The scriptures below outline how we are to address others. They set a high expectation for gentleness and responsibility and warn against quarreling and anger. We cant always live to these standards but we can point others to the one who did, Jesus. We must know His story and create interactions marked by gentleness if we want a chance to open ears, minds, and hearts.

Galatians 6:1 (ESV): “Brothers, if anyone is caught in any transgression, you who are spiritual should restore him in a spirit of gentleness. Keep watch on yourself, lest you too be tempted.”

Titus 3:2 (ESV): “To speak evil of no one, to avoid quarreling, to be gentle, and to show perfect courtesy toward all people.”
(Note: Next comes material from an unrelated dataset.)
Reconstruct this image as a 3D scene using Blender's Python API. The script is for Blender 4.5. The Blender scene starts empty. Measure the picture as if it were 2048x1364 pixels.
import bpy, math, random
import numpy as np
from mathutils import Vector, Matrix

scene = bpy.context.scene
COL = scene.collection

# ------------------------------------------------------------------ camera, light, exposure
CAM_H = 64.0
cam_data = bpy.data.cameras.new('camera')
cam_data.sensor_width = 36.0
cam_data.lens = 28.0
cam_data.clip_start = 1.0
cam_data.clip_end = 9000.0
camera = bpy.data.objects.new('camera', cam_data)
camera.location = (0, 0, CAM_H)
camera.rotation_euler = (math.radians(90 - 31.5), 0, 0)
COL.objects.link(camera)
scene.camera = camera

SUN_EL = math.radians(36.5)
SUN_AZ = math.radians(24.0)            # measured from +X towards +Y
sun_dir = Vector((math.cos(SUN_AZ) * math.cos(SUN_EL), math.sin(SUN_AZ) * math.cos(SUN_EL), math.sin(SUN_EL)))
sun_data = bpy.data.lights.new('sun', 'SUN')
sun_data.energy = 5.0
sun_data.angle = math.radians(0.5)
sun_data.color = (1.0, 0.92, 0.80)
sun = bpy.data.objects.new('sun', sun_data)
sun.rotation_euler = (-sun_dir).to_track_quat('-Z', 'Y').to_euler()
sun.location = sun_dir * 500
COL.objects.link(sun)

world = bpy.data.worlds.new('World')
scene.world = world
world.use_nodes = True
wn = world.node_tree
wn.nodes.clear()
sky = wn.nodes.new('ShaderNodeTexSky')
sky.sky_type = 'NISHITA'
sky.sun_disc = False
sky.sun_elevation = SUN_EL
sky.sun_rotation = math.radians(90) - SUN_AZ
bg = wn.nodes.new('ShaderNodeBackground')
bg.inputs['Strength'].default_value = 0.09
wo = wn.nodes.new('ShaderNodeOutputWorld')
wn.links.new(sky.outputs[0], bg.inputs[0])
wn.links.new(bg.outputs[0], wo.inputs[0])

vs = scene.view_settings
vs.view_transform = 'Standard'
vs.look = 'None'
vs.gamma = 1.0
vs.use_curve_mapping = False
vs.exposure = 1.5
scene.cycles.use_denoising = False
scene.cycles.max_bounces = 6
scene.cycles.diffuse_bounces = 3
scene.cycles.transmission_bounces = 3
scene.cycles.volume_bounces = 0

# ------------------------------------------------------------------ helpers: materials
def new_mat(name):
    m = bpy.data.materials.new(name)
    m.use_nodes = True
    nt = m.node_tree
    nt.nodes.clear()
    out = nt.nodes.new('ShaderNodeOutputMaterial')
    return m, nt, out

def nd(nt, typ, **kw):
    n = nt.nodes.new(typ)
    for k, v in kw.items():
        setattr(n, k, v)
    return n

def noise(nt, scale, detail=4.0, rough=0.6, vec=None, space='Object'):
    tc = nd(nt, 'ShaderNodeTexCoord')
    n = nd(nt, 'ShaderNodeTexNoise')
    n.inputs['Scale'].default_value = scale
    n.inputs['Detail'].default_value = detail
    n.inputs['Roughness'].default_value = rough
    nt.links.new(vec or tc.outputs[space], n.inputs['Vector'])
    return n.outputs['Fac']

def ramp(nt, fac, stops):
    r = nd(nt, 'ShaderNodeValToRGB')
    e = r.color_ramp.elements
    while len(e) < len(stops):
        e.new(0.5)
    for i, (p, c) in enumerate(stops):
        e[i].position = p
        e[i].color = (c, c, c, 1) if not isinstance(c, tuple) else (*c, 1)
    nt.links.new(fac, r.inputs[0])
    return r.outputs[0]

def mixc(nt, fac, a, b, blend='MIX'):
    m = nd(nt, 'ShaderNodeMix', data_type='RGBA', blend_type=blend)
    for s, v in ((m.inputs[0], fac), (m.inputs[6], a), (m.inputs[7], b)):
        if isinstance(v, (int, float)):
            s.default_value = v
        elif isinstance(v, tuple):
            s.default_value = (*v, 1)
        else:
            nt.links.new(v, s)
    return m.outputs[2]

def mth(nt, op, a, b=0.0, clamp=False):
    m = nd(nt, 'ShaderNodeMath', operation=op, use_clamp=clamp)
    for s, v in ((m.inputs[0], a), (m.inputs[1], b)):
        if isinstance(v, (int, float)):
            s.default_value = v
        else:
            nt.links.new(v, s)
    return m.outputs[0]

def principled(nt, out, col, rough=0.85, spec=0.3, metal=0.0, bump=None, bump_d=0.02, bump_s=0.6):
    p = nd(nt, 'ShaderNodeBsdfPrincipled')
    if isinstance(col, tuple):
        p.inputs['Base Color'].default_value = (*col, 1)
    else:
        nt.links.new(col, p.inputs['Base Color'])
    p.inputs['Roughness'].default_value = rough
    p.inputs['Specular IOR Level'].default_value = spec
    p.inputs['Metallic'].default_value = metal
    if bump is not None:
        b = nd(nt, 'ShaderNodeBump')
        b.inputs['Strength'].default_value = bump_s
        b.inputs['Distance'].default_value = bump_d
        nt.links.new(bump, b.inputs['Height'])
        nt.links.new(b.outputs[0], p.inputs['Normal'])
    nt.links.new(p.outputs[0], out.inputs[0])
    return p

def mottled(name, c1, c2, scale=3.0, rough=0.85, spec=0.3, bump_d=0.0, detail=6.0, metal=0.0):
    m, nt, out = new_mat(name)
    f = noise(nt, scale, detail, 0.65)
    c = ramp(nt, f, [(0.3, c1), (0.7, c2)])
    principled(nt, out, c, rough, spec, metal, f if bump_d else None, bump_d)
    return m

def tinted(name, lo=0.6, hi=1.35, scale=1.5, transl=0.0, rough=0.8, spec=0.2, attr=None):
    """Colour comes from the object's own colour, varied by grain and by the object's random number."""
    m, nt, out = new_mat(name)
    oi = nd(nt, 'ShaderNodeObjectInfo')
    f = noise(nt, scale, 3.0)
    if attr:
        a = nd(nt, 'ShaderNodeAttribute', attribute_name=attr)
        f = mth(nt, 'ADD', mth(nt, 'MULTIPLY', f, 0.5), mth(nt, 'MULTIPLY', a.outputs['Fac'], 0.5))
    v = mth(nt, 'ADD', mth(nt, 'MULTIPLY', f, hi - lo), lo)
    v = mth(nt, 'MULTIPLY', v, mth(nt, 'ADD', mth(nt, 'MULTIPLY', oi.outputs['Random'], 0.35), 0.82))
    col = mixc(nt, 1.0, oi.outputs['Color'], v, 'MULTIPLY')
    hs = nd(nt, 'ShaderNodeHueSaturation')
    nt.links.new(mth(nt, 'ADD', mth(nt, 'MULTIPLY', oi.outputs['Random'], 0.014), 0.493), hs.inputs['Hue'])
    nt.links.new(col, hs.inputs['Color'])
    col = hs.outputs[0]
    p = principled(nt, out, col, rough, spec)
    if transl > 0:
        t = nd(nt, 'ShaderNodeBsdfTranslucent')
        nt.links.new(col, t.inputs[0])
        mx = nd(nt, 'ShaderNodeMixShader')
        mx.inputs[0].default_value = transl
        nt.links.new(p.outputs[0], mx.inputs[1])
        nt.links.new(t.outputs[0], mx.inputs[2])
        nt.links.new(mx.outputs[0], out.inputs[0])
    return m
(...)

2 Timothy 2:24–25 (ESV): “And the Lord’s servant must not be quarrelsome but kind to everyone… correcting his opponents with gentleness.”

Proverbs 15:1 (NIV): “A gentle answer turns away wrath, but a harsh word stirs up anger.”

Ephesians 4:29 (ESV): “Let no corrupting talk come out of your mouths, but only such as is good for building up, as fits the occasion, that it may give grace to those who hear.”

Reflective Questions 

  1. How well do you take criticism? What growth are you missing due tot he criticism you are taking? 

  2. What confirmation have you avoided that still causes emotional turmoil?

  3. When have you had disagreements or confrontations that ended well versus the ties that ended badly, what were the differences?

  4. Would you or others describe you as gentle when handling confrontations or interactions with others?

  5. Who can you seek guidance and criticism from right now to star improving your life?